Charles Henry Gibson, onetime government attorney in the Virgin Islands, took the stand. Pearson-ousted predecessor of Pearson-ousted Eli Baer, Witness Gibson could offer little against the Governor except a hodgepodge of hearsay. But the committee's counsel read a report of two Interior Department investigators declaring that Mr. Gibson was "not normal mentally," that he was "afflicted with a monomania concerning Pearson and spends most of his time walking the streets damning the Governor."
Dr. Ernest H. Gruening, director of the Interior Department's Division of Territories & Island Possessions, denounced Mr. Gibson as a "troublemaker" who "was responsible for much of the unrest in the Islands," said he had been fired for "incompetence and neglect of his official duties." And for removing nine government documents from his files when he left office, Secretary Ickes threatened Mr. Gibson with an $18,000 fine and 27 years in jail.

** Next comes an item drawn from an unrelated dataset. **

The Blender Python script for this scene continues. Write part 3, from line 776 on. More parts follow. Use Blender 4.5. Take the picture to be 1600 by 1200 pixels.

* To one of Drew Pearson's socialite parties last June went, without invitation, small, boyish-looking Francis Marion Stephenson, White House correspondent for the Associated Press, whom President Roosevelt fondly calls "Little Stevie." His dander was up because Columnists Allen & Pearson had accused him in print of coloring his press reports in the President's favor. For an hour he called Bob Allen hard names. For an hour Bob Allen kept his temper. Then he led "Little Stevie" into the garden, gave him a sound thrashing.
**A Washington fistfight which did not come off began last week at a dance in the Shoreham Hotel when Senator Huey P. Long waltzed up to a table at which sat Attorney Burr Tracy Ansell, whose father, Brigadier General Samuel T. Ansell, has a $500,000 libel suit pending against Senator Long. Enraged at the sight of the prancing Kingfish, Son Ansell took a wild swing at him. The Senator's bodyguard detained Mr. Ansell while the Senator prudently withdrew.